**Task description**. Please start at the first line of the records beneath and quote each line exactly, ending with the line containing "from mathutils import Vector, Matrix".

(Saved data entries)

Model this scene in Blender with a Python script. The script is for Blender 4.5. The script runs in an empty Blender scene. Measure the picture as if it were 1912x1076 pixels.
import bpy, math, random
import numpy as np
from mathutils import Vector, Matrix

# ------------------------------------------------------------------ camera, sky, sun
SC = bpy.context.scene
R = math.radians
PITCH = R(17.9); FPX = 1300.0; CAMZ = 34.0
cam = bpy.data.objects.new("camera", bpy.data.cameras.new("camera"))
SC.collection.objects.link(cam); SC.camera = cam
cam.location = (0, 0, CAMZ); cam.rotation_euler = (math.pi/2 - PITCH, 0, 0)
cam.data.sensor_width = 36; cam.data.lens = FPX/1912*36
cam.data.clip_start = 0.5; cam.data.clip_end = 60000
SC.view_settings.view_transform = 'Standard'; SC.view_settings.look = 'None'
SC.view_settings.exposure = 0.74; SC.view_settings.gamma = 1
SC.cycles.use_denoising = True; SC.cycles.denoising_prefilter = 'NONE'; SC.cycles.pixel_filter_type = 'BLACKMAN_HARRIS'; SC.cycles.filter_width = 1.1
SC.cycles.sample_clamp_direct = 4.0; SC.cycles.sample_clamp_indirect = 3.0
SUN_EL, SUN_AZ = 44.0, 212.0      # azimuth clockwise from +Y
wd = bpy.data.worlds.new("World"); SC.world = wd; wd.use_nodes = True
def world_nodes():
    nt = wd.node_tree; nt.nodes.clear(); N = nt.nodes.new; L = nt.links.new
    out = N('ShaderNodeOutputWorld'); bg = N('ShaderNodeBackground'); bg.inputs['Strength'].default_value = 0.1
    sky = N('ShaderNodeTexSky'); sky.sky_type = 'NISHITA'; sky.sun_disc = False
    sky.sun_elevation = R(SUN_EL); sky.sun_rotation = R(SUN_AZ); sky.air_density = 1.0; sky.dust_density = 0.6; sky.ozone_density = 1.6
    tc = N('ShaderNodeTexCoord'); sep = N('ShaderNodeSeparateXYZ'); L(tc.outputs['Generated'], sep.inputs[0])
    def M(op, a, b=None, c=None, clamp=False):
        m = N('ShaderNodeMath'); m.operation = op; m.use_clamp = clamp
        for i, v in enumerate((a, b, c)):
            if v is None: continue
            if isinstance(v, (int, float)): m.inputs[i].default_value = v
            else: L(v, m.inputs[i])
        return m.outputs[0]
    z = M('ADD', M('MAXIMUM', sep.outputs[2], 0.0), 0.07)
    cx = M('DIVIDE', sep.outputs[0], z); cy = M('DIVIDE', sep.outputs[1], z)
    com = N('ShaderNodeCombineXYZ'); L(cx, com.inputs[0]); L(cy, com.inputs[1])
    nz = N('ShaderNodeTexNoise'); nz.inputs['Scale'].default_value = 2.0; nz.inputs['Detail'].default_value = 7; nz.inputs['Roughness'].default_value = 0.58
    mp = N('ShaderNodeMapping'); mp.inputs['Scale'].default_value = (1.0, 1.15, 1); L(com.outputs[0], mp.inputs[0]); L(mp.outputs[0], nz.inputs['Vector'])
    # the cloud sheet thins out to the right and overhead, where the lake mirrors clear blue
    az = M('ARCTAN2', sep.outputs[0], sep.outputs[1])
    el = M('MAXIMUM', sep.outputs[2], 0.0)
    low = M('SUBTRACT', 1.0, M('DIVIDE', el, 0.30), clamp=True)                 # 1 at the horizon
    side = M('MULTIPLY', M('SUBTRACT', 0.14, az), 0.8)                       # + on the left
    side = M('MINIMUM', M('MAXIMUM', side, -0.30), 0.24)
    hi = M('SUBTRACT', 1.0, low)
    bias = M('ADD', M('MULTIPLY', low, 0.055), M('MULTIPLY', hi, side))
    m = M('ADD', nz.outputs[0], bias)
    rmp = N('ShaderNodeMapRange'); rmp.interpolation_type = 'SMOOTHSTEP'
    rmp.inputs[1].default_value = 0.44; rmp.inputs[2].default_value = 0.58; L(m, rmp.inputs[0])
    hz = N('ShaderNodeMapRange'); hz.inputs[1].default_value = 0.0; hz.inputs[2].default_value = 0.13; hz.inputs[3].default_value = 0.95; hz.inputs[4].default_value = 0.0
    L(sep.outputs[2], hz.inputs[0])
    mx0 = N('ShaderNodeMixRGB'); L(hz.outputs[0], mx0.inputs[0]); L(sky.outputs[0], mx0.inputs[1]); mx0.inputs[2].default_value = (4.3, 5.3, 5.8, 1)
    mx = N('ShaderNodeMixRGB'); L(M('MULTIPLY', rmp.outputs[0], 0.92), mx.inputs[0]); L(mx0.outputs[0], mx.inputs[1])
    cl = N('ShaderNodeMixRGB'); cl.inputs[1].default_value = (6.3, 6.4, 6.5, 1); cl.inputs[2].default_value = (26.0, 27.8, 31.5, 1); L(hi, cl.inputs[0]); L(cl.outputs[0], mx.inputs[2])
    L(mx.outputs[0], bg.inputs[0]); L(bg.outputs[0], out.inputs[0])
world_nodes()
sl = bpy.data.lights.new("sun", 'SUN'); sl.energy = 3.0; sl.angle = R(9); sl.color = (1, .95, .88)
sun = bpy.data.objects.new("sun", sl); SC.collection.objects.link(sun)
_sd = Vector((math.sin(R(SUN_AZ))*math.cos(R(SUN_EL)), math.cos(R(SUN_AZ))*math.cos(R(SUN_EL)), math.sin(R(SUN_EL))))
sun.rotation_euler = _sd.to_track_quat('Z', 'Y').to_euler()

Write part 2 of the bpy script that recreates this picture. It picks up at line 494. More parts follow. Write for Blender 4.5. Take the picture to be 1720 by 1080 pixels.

**Result**.
Model this scene in Blender with a Python script. The script is for Blender 4.5. The script runs in an empty Blender scene. Measure the picture as if it were 1912x1076 pixels.
import bpy, math, random
import numpy as np
from mathutils import Vector, Matrix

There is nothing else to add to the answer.